意思による楽観のための読書日記

月のしずく 浅田次郎 ***

いい話ばかりなのだが、浅田さん、話を作りすぎてはいませんか、と言いたい。本の表題になった「月のしずく」、長年千葉の工場で荷役労働を続けている中年労働者が偶然路上で男に振られた銀座の女を拾う。千葉の労働者である男にとっては、銀座の女はほど遠い存在、その女が自宅までついてきてしまった。女は急場を助けてくれた男に感謝するが、男はこの女に惚れてしまう。女はこんな田舎の労働者に関心がないが、男は真剣である。女は男の不器用さに怒鳴り散らしてしまうが、男の一途な気持ちに気がつく。どうなるんだろうな、と思うところでお話は終わる。

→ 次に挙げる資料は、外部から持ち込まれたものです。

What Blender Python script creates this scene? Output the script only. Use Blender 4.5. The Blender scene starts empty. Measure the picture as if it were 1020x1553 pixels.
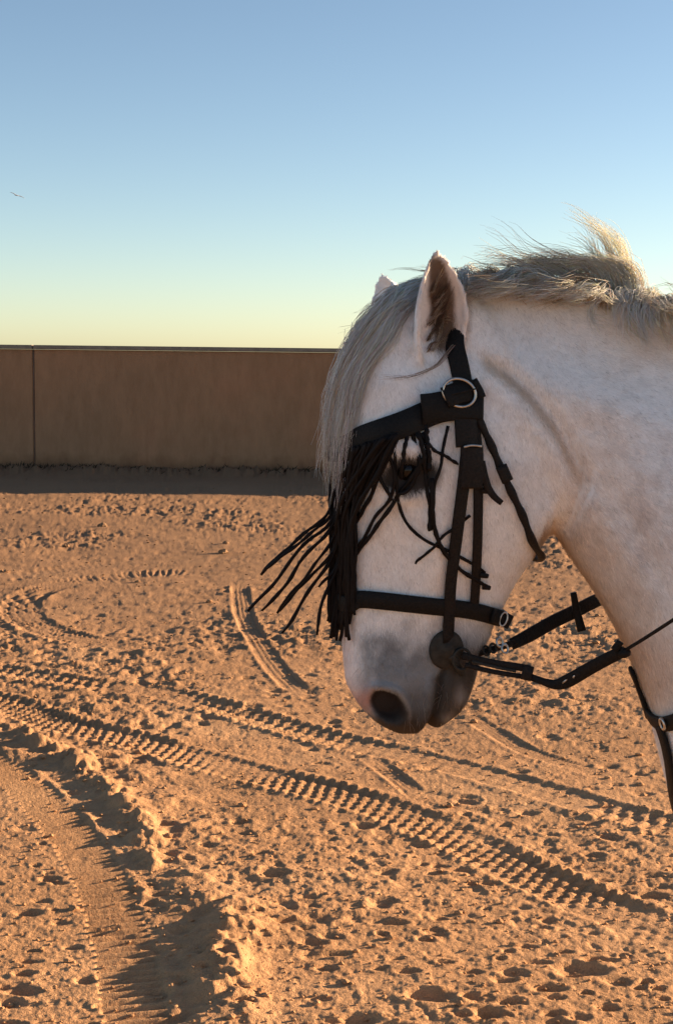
import bpy, bmesh, math
import numpy as np
from mathutils import Matrix, Vector
from mathutils.bvhtree import BVHTree

rng = np.random.default_rng(7)
R = math.radians
scene = bpy.context.scene
COL = scene.collection

# ------------------------------------------------------------------ camera
FPX = 2200.0                      # focal length in photo pixels (photo 1020 x 1553)
CAM_H = 1.60
PITCH, ROLL = 6.27, 0.65
cam_data = bpy.data.cameras.new('camera')
cam_data.sensor_fit = 'VERTICAL'
cam_data.sensor_height = 24.0
cam_data.lens = 24.0 * FPX / 1553.0
cam_data.clip_start = 0.05
cam_data.clip_end = 3000.0
cam = bpy.data.objects.new('camera', cam_data)
COL.objects.link(cam)
CAM_M = (Matrix.Translation((0, 0, CAM_H)) @ Matrix.Rotation(R(90 - PITCH), 4, 'X')
         @ Matrix.Rotation(R(ROLL), 4, 'Z'))
cam.matrix_world = CAM_M
scene.camera = cam

# ------------------------------------------------------------------ sky, sun, exposure
SUN_EL, SUN_BEHIND = 10.5, 19.0    # sun low, to the right and a little behind the scene
sun_dir = Vector((math.cos(R(SUN_EL)) * math.cos(R(SUN_BEHIND)),
                  math.cos(R(SUN_EL)) * math.sin(R(SUN_BEHIND)), math.sin(R(SUN_EL))))
world = bpy.data.worlds.new('World')
scene.world = world
world.use_nodes = True
wn, wl = world.node_tree.nodes, world.node_tree.links
wn.clear()
sky = wn.new('ShaderNodeTexSky')
sky.sky_type = 'NISHITA'
sky.sun_disc = False
sky.sun_elevation = R(SUN_EL)
sky.sun_rotation = math.atan2(sun_dir.x, sun_dir.y)
sky.altitude = 0
sky.air_density = 0.72
sky.dust_density = 0.32
sky.ozone_density = 1.0
bg = wn.new('ShaderNodeBackground')
bg.inputs['Strength'].default_value = 0.05
wo = wn.new('ShaderNodeOutputWorld')
wl.new(sky.outputs[0], bg.inputs['Color'])
wl.new(bg.outputs[0], wo.inputs['Surface'])

sun_data = bpy.data.lights.new('sun', 'SUN')
sun_data.energy = 5.0
sun_data.angle = R(0.5)
sun_data.color = (1.0, 0.72, 0.45)
sun = bpy.data.objects.new('sun', sun_data)
COL.objects.link(sun)
sun.rotation_euler = sun_dir.to_track_quat('Z', 'Y').to_euler()
sun.location = (20, 10, 8)

scene.view_settings.view_transform = 'Standard'
scene.view_settings.look = 'None'
scene.view_settings.exposure = 1.92
scene.view_settings.gamma = 1.0
scene.render.engine = 'CYCLES'
scene.cycles.use_denoising = True
scene.cycles.max_bounces = 16
scene.cycles.diffuse_bounces = 12
scene.cycles.transmission_bounces = 12

# ------------------------------------------------------------------ helpers
CM = np.array(CAM_M)
CAM_P = CM[:3, 3]
CAM_R = CM[:3, :3]


def ray(px, py):
    px = np.asarray(px, float); py = np.asarray(py, float)
    d = np.stack([(px - 510.0) / FPX, -(py - 776.5) / FPX, -np.ones_like(px)], -1)
    return d @ CAM_R.T


def on_plane(px, py, y):
    d = ray(px, py)
    k = (np.asarray(y, float) - CAM_P[1]) / d[..., 1]
    return CAM_P + d * k[..., None]


def on_ground(px, py, z=0.0):
    d = ray(px, py)
    k = (z - CAM_P[2]) / d[..., 2]
    return CAM_P + d * k[..., None]


def project(p):
    q = (np.asarray(p, float) - CAM_P) @ CAM_R
    return np.stack([510 + FPX * q[..., 0] / -q[..., 2], 776.5 - FPX * q[..., 1] / -q[..., 2]], -1)


def sstep(a, b, x):
    t = np.clip((x - a) / (b - a), 0, 1)
    return t * t * (3 - 2 * t)


def spline(pts, n):
    """Catmull-Rom through pts, n samples evenly spread by chord length."""
    p = np.asarray(pts, float)
    if len(p) == 2:
        t = np.linspace(0, 1, n)[:, None]
        return p[0] * (1 - t) + p[1] * t
    q = np.vstack([2 * p[0] - p[1], p, 2 * p[-1] - p[-2]])
    out = []
    for i in range(len(p) - 1):
        a, b, c, d = q[i:i + 4]
        t = np.linspace(0, 1, 24, endpoint=False)[:, None]
        out.append(.5 * ((2 * b) + (c - a) * t + (2 * a - 5 * b + 4 * c - d) * t ** 2 + (3 * b - a - 3 * c + d) * t ** 3))
    o = np.vstack(out + [p[-1:]])
    s = np.r_[0, np.cumsum(np.linalg.norm(np.diff(o[:, :min(3, o.shape[1])], axis=0), axis=1))]
    u = np.linspace(0, s[-1], n)
    return np.stack([np.interp(u, s, o[:, k]) for k in range(o.shape[1])], -1)


def hash2(ix, iy, seed):
    h = (ix.astype(np.int64) * 374761393 + iy.astype(np.int64) * 668265263 + seed * 1442695041) & 0xffffffff
    h = ((h ^ (h >> 13)) * 1274126177) & 0xffffffff
    return ((h ^ (h >> 16)) & 0xffff) / 65535.0


def vnoise(x, y, seed=0):
    ix, iy = np.floor(x), np.floor(y)
    fx, fy = x - ix, y - iy
    fx = fx * fx * fx * (fx * (fx * 6 - 15) + 10); fy = fy * fy * fy * (fy * (fy * 6 - 15) + 10)
    a = hash2(ix, iy, seed); b = hash2(ix + 1, iy, seed)
    c = hash2(ix, iy + 1, seed); d = hash2(ix + 1, iy + 1, seed)
    return (a * (1 - fx) + b * fx) * (1 - fy) + (c * (1 - fx) + d * fx) * fy * 1.0


def fbm(x, y, seed=0, octv=3):
    s, a, t = 0, 1.0, 0
    for o in range(octv):
        c, sn = math.cos(o * 1.1), math.sin(o * 1.1)
        s = s + a * (vnoise((x * c - y * sn) * 2 ** o, (x * sn + y * c) * 2 ** o, seed + o * 17) - .5)
        t += a; a *= .5
    return s / t * 2


def mesh_obj(name, v, f, mat, parent=None, smooth=True):
    me = bpy.data.meshes.new(name)
    me.from_pydata(np.asarray(v, float).tolist() if not isinstance(v, list) else v, [], f if isinstance(f, list) else np.asarray(f).tolist())
    me.update()
    if smooth:
        me.polygons.foreach_set('use_smooth', [True] * len(me.polygons))
    if mat:
        me.materials.append(mat)
    o = bpy.data.objects.new(name, me)
    COL.objects.link(o)
    if parent is not None:
        o.parent = parent
        o.matrix_parent_inverse = parent.matrix_world.inverted()
    return o


def fast_mesh(name, v, tris, mat, parent=None):
    """triangle / quad mesh from big numpy arrays"""
    me = bpy.data.meshes.new(name)
    n, k = tris.shape
    me.vertices.add(len(v)); me.vertices.foreach_set('co', np.ascontiguousarray(v, np.float32).ravel())
    me.loops.add(n * k); me.loops.foreach_set('vertex_index', np.ascontiguousarray(tris, np.int32).ravel())
    me.polygons.add(n)
    me.polygons.foreach_set('loop_start', np.arange(0, n * k, k, dtype=np.int32))
    me.polygons.foreach_set('use_smooth', np.ones(n, bool))
    me.update(calc_edges=True)
    me.materials.append(mat)
    o = bpy.data.objects.new(name, me)
    COL.objects.link(o)
    if parent is not None:
        o.parent = parent
        o.matrix_parent_inverse = parent.matrix_world.inverted()
    return o


def set_color(o, rgb, name='tint'):
    a = o.data.color_attributes.new(name, 'FLOAT_COLOR', 'POINT')
    c = np.ones((len(o.data.vertices), 4), np.float32)
    c[:, :3] = rgb
    a.data.foreach_set('color', c.ravel())


def empty(name, loc):
    o = bpy.data.objects.new(name, None)
    o.location = loc
    o.empty_display_size = .1
    COL.objects.link(o)
    bpy.context.view_layer.update()
    return o


def tag(o, label=None, cat=None, group=None, kind=None):
    for k, v in (('label', label), ('category', cat), ('group', group), ('kind', kind)):
        if v:
            o[k] = v
    return o


def rings_to_faces(nr, n, cap=True, closed=True):
    f = []
    for i in range(nr - 1):
        for j in range(n if closed else n - 1):
            a, b = i * n + j, i * n + (j + 1) % n
            f.append((a, b, b + n, a + n))
    if cap:
        f.append(tuple(reversed(range(n))))
        f.append(tuple(range((nr - 1) * n, nr * n)))
    return f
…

聖夜の肖像では、パリに留学していた若い頃好きになった絵描きの思い出を忘れられない女性がいる。今では不動産事業でそこそこの成功を収める男の妻となって何不自由なく暮らしている。男はこの女が自分に最高のパートナーであると信じているが、若い頃の恋人を忘れられていないことも知っている。クリスマスの夜、夫婦で出かけた表参道で、昔の恋人の絵描きに出会う二人。偶然に驚くが、夫は妻に似顔絵を描いてもらうよう勧める。絵描きは20年前の女の似顔絵を描く、女は今の幸せを噛みしめる、という聖夜の肖像。

ヤクザの息子の成長物語、「銀色の雨」、中国孤児の男の物語、「流瑠想」、不倫相手と別れた30女と、やり手デザイナーに振られた実直な営業マンの偶然の出会いを描いた「花や今宵」、戦前の出来事と思われる「フクちゃんのジャックナイフ」、母親に捨てられた悲しみをふれない女の物語「ピエタ」。どれをとっても人と人とのつながりのバリエーションだ。

手の込んだ設定なのだが、どこか嘘くさい、そんな設定は不自然だ、話がうますぎる、そんないい人はいない、などなど。鉄道屋(ぽっぽや)の話は本当に良くできた話、その小型版だ。